Thanks for the thought-provoking blog. I appreciate Gidden's main point, which you outline and I take to be the need for a transformation of intimacy that values egalitarian, self-reflexive relationships. I struggle with its third-wave context, because as I believe his devotion to self-reflexivity and egalitarian qualities are very third-wave, his ignorance of class and race issues (as well as sexuality) ignores the cornerstone of third-wave which is recognizing and legitimizing all women's/men's experience.

hannah said...

Thanks for your summary. I liked that this portion of the book made Giddens' ideas much clearer, and I find his idea of democratic relationships both promising and troubling. I like the emphasis on equality and personal autonomy.
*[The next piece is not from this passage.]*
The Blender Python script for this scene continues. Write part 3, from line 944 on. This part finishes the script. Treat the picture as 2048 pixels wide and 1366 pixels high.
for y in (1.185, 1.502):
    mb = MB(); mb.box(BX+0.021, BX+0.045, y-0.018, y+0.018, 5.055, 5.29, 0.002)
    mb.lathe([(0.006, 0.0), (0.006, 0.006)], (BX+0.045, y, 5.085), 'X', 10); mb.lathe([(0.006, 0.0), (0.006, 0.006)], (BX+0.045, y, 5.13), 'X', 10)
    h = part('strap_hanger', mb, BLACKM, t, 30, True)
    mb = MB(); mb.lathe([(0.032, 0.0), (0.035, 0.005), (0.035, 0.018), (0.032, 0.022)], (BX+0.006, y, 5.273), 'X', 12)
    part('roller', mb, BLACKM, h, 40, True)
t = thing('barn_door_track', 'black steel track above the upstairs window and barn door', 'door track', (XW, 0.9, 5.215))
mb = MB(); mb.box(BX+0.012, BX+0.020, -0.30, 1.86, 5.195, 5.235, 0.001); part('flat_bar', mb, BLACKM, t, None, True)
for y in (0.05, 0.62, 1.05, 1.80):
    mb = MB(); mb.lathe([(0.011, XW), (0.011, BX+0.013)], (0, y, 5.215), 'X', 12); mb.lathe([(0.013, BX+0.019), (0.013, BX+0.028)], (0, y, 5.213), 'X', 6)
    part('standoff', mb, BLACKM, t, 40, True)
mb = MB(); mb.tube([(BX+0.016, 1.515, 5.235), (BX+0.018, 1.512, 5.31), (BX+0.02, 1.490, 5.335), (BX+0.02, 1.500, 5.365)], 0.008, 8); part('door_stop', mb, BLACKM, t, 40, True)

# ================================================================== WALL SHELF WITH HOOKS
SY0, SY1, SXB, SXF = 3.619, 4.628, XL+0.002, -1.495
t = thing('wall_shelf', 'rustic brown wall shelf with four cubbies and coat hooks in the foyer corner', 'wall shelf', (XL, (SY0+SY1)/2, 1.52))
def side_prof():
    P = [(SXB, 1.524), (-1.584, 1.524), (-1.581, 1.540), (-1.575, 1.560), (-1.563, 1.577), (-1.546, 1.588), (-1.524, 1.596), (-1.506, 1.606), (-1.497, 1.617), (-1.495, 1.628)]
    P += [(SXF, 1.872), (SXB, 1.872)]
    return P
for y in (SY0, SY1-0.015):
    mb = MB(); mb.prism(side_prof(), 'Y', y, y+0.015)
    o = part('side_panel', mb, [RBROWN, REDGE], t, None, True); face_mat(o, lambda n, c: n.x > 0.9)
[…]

I have experienced these as positive aspects of my own relationships and I think there are many practical and ideological reasons to advocate for equality and personal autonomy in relationships. However, I'm concerned about the emphasis on "democracy." I'm sure part of the reason for my reservations is the way that "bringing democracy to people" has been used destructively in current politics, but this points to a larger issue of making cultural assumptions. I don't think democracy is necessarily the best political system for all people (and within democracy, we have to acknowledge the variety present). So I might agree that Giddens' ideas are right for some people, but certainly not for all. I agree with Laura--he's missing out on the cornerstone ideas of Third Wave in this way.

Laura D. said...

Great summary Miriam, thank you. I too, found these chapters of Giddens book most interesting and relevant to my life. It was nice to read his thoughts focusing on egalitarian relationships, and presenting multiple concrete steps as possible solutions. Although I found his proposals on page 192/193 reaffirming strategies of "self-help" books or relationship advice columns, they did outline struggles that can be found in most relationships. Like Laura G., I was concerned with Giddens' lack of dialogue on class and race issues, which are cornerstone to the third-wave movement.

the amateur feminist said...

Miriam, awesome work with pulling all his ideas together! After reading your blog, I was able to get a clearer understanding of what he was trying to say especially the last two chapters!